How can I recreate this material in Cycles?

I found this image today which was created in autodesk alias, how would I go about achieving this same material in cycles?



Original author: https://www.linkedin.com/pulse/layered-shaders-alias-raymundo-burgueno

It could be an iridescent effect, or it could simply be a rough glossy surface reflecting a pink floor and a turquoise sky.

If you look at the link though he has some sort of shader in Alias which does the effect, using a color ramp

I haven’t tried, but the layer weight node would probably allow something like that.

Looks like he’s using some kind of sphere, so maybe either hdri map or reflection coords? I’m only going to assume VRamp is a vertical ramp of colors. You can do this by coloring a sky and actually tracing environment reflections, or add the colors using reflection coordinates as a controlling factor to a ramp.

Based on the read (although quickly looked at so I could have missed something), the image itself doesn’t really tell me anything.

Take “Geometry” node, and connect “Normal” to “Separate XYZ” node. Take value “Z” and join it to “Math/Multiply” or “Color Ramp” (just for manipulation at the end). Then connect output value to factor of “Mix RGB” node and set there colors which you prefer. Now you can put the output to the Diffuse Shader.

I can’t find a seperate XYZ node in the node editor. Am I doing something wrong?


This is my first time trying to use the Node Editor, though I have used Shader Forge in Unity a little which I think is kind of similar.

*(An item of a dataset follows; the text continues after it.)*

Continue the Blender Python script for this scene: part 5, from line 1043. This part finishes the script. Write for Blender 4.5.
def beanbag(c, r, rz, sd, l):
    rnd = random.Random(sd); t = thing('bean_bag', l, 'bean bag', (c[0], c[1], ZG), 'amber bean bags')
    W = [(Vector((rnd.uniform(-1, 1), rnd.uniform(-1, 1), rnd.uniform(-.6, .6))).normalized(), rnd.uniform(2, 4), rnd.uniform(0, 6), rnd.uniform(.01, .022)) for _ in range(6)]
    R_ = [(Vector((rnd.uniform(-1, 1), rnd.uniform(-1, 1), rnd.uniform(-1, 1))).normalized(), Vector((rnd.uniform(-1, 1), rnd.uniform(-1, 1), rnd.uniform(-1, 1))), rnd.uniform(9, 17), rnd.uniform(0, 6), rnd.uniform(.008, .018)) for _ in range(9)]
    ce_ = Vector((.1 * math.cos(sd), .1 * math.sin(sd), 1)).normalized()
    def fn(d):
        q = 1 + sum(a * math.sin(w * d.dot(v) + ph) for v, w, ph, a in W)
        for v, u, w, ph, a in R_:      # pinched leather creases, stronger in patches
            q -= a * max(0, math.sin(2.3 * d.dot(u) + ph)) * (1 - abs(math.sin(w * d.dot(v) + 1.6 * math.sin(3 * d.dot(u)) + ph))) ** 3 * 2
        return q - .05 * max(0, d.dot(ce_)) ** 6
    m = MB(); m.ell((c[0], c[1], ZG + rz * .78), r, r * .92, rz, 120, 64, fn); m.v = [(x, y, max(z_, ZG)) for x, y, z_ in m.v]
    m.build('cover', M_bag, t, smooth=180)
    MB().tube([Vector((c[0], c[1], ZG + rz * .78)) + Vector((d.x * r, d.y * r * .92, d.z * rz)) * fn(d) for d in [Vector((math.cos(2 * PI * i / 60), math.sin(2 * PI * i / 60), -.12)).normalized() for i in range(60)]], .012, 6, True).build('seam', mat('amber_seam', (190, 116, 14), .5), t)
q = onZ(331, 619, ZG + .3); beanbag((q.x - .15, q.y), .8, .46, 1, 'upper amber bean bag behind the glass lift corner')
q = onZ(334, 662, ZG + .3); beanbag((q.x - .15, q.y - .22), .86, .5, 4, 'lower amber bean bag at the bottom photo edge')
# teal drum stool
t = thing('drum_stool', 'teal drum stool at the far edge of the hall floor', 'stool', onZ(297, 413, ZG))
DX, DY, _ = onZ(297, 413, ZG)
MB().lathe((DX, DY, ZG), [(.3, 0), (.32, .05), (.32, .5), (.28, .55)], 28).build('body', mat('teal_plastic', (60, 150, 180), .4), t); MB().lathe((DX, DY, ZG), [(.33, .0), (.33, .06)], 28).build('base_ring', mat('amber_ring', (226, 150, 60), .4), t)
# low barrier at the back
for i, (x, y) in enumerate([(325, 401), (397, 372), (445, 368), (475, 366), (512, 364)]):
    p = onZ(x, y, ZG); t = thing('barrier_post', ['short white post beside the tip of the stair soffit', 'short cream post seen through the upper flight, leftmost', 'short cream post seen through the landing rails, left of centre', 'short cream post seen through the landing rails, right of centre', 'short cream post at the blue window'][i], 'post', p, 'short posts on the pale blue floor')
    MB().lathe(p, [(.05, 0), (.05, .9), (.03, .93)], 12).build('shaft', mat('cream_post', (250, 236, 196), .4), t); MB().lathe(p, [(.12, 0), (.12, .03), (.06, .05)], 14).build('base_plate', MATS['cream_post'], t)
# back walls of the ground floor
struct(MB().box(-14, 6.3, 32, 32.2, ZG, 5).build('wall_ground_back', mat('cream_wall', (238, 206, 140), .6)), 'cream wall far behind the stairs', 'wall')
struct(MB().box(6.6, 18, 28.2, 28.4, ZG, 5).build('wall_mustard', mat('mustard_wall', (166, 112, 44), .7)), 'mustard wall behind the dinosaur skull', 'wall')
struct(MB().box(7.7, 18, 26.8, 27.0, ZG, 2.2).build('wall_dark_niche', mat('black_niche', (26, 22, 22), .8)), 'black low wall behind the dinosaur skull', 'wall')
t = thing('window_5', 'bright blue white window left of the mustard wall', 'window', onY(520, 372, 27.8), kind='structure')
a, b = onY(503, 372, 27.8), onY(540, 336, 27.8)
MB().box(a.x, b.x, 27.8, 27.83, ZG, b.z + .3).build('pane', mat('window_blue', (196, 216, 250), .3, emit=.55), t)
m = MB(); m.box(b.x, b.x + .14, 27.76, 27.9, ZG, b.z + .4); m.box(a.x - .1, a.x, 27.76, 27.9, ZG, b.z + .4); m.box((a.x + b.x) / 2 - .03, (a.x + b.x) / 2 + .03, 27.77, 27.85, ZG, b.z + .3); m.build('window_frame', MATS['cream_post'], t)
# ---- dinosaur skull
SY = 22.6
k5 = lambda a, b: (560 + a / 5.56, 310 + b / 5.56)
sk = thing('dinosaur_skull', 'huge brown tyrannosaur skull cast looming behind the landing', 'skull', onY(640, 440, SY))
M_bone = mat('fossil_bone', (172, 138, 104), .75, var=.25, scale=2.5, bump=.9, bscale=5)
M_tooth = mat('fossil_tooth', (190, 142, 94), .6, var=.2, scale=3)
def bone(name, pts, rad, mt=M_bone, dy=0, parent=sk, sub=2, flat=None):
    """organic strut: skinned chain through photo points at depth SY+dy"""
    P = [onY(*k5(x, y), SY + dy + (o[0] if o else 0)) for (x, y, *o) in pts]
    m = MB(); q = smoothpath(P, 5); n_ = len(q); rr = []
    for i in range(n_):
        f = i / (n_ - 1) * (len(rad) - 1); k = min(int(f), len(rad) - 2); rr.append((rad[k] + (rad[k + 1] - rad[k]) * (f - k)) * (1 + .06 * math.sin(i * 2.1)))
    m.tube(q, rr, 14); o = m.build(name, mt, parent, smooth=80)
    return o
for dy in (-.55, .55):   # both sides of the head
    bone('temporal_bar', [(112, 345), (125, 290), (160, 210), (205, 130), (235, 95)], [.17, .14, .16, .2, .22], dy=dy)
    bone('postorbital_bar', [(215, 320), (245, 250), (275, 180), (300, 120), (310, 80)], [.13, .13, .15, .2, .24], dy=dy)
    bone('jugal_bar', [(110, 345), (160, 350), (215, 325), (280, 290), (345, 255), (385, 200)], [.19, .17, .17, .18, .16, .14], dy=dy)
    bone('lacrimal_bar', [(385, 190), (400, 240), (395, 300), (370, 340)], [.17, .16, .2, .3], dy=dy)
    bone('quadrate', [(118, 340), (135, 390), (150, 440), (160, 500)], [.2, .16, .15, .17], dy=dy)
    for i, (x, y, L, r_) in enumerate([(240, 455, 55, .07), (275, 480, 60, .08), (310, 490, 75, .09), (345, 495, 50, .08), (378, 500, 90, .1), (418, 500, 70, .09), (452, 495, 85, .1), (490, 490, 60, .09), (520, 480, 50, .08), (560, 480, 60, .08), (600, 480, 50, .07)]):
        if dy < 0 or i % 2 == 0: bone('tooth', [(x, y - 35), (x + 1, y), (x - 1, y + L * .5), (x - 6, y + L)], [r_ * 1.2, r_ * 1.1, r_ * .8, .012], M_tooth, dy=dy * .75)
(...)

“Separate XYZ” should be also in “Add->Converter”. In this case a “Separate RGB” works in the same way.

You are using a Blender Internal node (geometry) with a Cycles shader, I think. You might have switched render engines after you had added this node - you should re-add it, it’ll look different (lacking the two input fields at the bottom).

Here is my attempt:



The +1 /2 nodes are just remapping reflected z normal output from <-1,1> into <0,1>.
He’s talking about layered, so I mix in a secondary glossy using fresnel.
Not 100% sure how the specularity input he uses works - it’s either a control over the specular color (which is what I’m doing here), or a lookup of the reflected rays, in which case the top glossy should be an emission shader instead.